A longtime resident of Yellow Springs, Ohio, her death was announnced by the area’s public radio station WYSO, where Reichert had previously hosted a weekly show.

With a focus on class issues, gender inequality, race and and the global economy’s impact on middle-class – and often Midwestern – America, Reichert’s films included such Oscar nominees as Union Maids (1976) Seeing Red: Stories of American Communists (1983, with Jim Klein) and The Last Truck: Closing of A GM Plant (2009, with Steven Bognar), the latter film documenting the closing of a GM plant in the Dayton suburb of Moraine.

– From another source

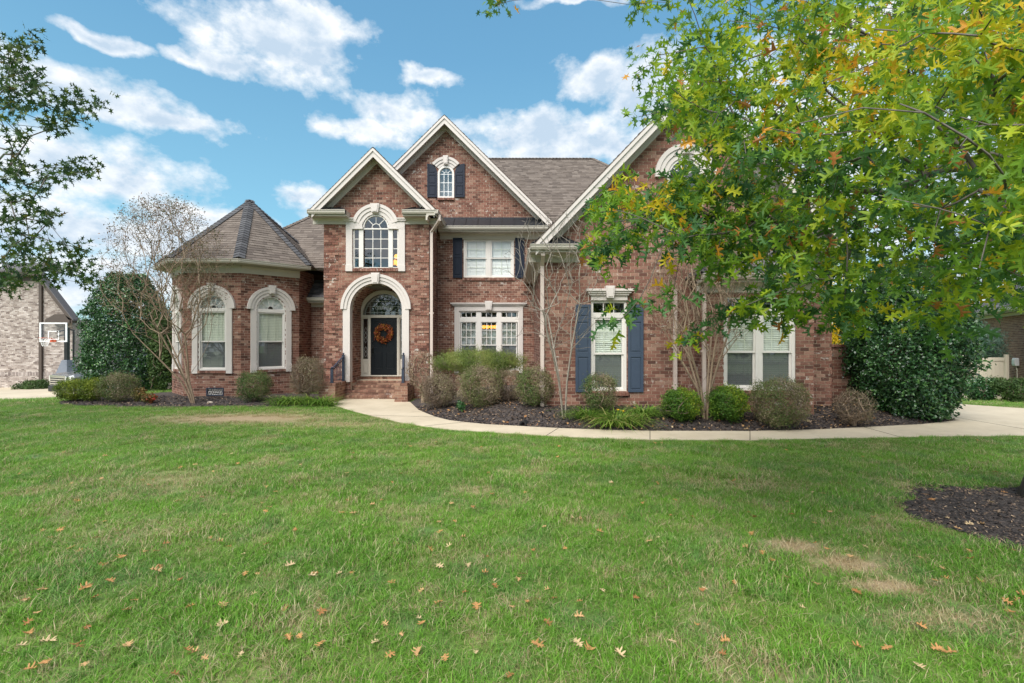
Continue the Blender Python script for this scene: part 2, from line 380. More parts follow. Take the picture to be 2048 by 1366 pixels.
class MB:
    def __init__(s): s.v, s.f, s.t = [], [], []
    def poly(s, idx, tone=0): s.f.append(idx); s.t.append(tone)
    def add(s, pts, faces, tone=0):
        b = len(s.v); s.v.extend(tuple(p) for p in pts)
        for f in faces: s.f.append([b+i for i in f]); s.t.append(tone)
    def box(s, fr, u0, u1, v0, v1, d0, d1, tone=0, back=True):
        pts = [fr.p(u, v, d) for d in (d0, d1) for (u, v) in ((u0, v0), (u1, v0), (u1, v1), (u0, v1))]
        fs = [(4, 5, 6, 7), (0, 4, 7, 3), (5, 1, 2, 6), (7, 6, 2, 3), (0, 1, 5, 4)]
        if back: fs.append((3, 2, 1, 0))
        s.add(pts, fs, tone)
    def bx(s, x0, x1, y0, y1, z0, z1, tone=0): s.box(front(0), x0, x1, z0, z1, -y1, -y0, tone)
    def prism(s, fr, uv, d0, d1, tone=0):
        n = len(uv); pts = [fr.p(u, v, d0) for u, v in uv] + [fr.p(u, v, d1) for u, v in uv]
        ar = sum(uv[i][0]*uv[(i+1) % n][1]-uv[(i+1) % n][0]*uv[i][1] for i in range(n))
        fs = [tuple(range(n, 2*n)), tuple(range(n-1, -1, -1))] + [(i, (i+1) % n, n+(i+1) % n, n+i) for i in range(n)]
        if ar < 0: fs = [tuple(reversed(f)) for f in fs]
        s.add(pts, fs, tone)
    def band(s, fr, cu, cv, r0, r1, a0, a1, d0, d1, n=24, tone=0):
        pts = []
        for i in range(n+1):
            a = R(a0+(a1-a0)*i/n); c, q = math.cos(a), math.sin(a)
            pts += [fr.p(cu+r0*c, cv+r0*q, d0), fr.p(cu+r1*c, cv+r1*q, d0), fr.p(cu+r1*c, cv+r1*q, d1), fr.p(cu+r0*c, cv+r0*q, d1)]
        fs = []
        for i in range(n):
            a, b = 4*i, 4*i+4
            fs += [(a+3, a+2, b+2, b+3), (a+1, b+1, b+2, a+2), (a, a+3, b+3, b), (a, b, b+1, a+1)]
        fs += [(0, 1, 2, 3), (4*n+3, 4*n+2, 4*n+1, 4*n)]
        s.add(pts, fs, tone)
    def tube(s, p0, p1, r0, r1=None, n=6, tone=0, caps=True):
        r1 = r0 if r1 is None else r1
        p0, p1 = Vector(p0), Vector(p1); w = (p1-p0)
        if w.length < 1e-6: return
        w.normalize(); a = w.orthogonal().normalized(); b = w.cross(a)
        pts = []
        for p, r in ((p0, r0), (p1, r1)):
            for i in range(n):
                t = 2*math.pi*i/n; pts.append(p + a*(r*math.cos(t)) + b*(r*math.sin(t)))
        fs = [(i, (i+1) % n, n+(i+1) % n, n+i) for i in range(n)]
        if caps: fs += [tuple(range(n-1, -1, -1)), tuple(range(n, 2*n))]
        s.add(pts, fs, tone)
    def bar(s, p0, p1, w, h):
        """rectangular bar between two points, w across, h up"""
        p0, p1 = Vector(p0), Vector(p1); d = (p1-p0).normalized()
        a = d.cross(Vector((0, 0, 1)));
        if a.length < .01: a = Vector((1, 0, 0))
        a.normalize(); b = a.cross(d)
        pts = [p + a*(sa*w/2) + b*(sb*h/2) for p in (p0, p1) for sa, sb in ((-1, -1), (1, -1), (1, 1), (-1, 1))]
        s.add(pts, [(3, 2, 1, 0), (4, 5, 6, 7), (0, 1, 5, 4), (1, 2, 6, 5), (2, 3, 7, 6), (3, 0, 4, 7)])
    def sweep(s, p0, p1, out, prof):
        """profile [(out,up)] carried from p0 to p1"""
        p0, p1, out = Vector(p0), Vector(p1), Vector(out); n = len(prof); zz = Vector((0, 0, 1))
        pts = [p + out*a + zz*b for p in (p0, p1) for a, b in prof]
        s.add(pts, [(i, (i+1) % n, n+(i+1) % n, n+i) for i in range(n)] + [tuple(range(n-1, -1, -1)), tuple(range(n, 2*n))])
    def sphere(s, c, r, n=8, m=6, sc=(1, 1, 1), tone=0):
        pts = [(c[0], c[1], c[2]+r*sc[2])]
        for j in range(1, m):
            p = math.pi*j/m
            for i in range(n):
                t = 2*math.pi*i/n; pts.append((c[0]+r*sc[0]*math.sin(p)*math.cos(t), c[1]+r*sc[1]*math.sin(p)*math.sin(t), c[2]+r*sc[2]*math.cos(p)))
        pts.append((c[0], c[1], c[2]-r*sc[2])); L = len(pts)-1
        fs = [(0, 1+i, 1+(i+1) % n) for i in range(n)] + [(L, L-n+(i+1) % n, L-n+i) for i in range(n)]
        for j in range(m-2):
            a = 1+j*n; fs += [(a+i, a+n+i, a+n+(i+1) % n, a+(i+1) % n) for i in range(n)]
        s.add(pts, fs, tone)
    def mesh(s, name, mat, fix=False):
        me = bpy.data.meshes.new(name); me.from_pydata(s.v, [], s.f); me.materials.append(MAT[mat])
        if any(s.t):
            a = me.attributes.new('tone', 'FLOAT', 'FACE'); a.data.foreach_set('value', np.array(s.t, dtype=np.float32))
        if fix:
            import bmesh
            bm = bmesh.new(); bm.from_mesh(me); bmesh.ops.recalc_face_normals(bm, faces=bm.faces); bm.to_mesh(me); bm.free()
        return me
    def build(s, name, mat, parent=None, kind=None, bevel=0, smooth=False):
        me = s.mesh(name, mat, fix=True)
        if smooth: me.shade_smooth()
        o = link(name, me, parent, kind)
        if bevel:
            b = o.modifiers.new('b', 'BEVEL'); b.width = bevel; b.segments = 2; b.limit_method = 'ANGLE'
        return o
def npmesh(name, V, Fa, tone, mat, smooth=False):
    """V (n,3), Fa (m,k) all faces of k corners, tone per face"""
    me = bpy.data.meshes.new(name); V = np.asarray(V, dtype=np.float32); Fa = np.asarray(Fa, dtype=np.int32)
    me.vertices.add(len(V)); me.vertices.foreach_set('co', V.ravel())
    me.loops.add(Fa.size); me.loops.foreach_set('vertex_index', Fa.ravel())
    me.polygons.add(len(Fa)); me.polygons.foreach_set('loop_start', np.arange(0, Fa.size, Fa.shape[1], dtype=np.int32))
    me.update(calc_edges=True)
    if tone is not None:
        a = me.attributes.new('tone', 'FLOAT', 'FACE'); a.data.foreach_set('value', np.asarray(tone, dtype=np.float32))
    me.materials.append(MAT[mat])
    me.shade_smooth() if smooth else me.shade_flat()
    return me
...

The couple’s Oscar came with American Factory, an in-depth look at the economic, social ramifications and culture clashes when that abandoned GM plant of The Last Truck was reopened by an anti-union Chinese billionaire. The film won the Academy Award for Best Feature Documentary.

In an interview with WYSO last year, Reichert said, “I grew up, I came of age in the ’60s. Millions of us saw racism, saw U.S. domination around the world. Imperialism. Saw huge inequalities class wise. We said the system’s not working and we became, in some broad sense, revolutionaries. Not that we wanted to attack the White House but we really wanted to change society.”

In addition to filmmaking, Reichert was a Professor of Motion Pictures at Wright State University outside Dayton.

She is survived by Bognar, daughter Lela Klein Holt, three brothers, two grandchildren and a nephew.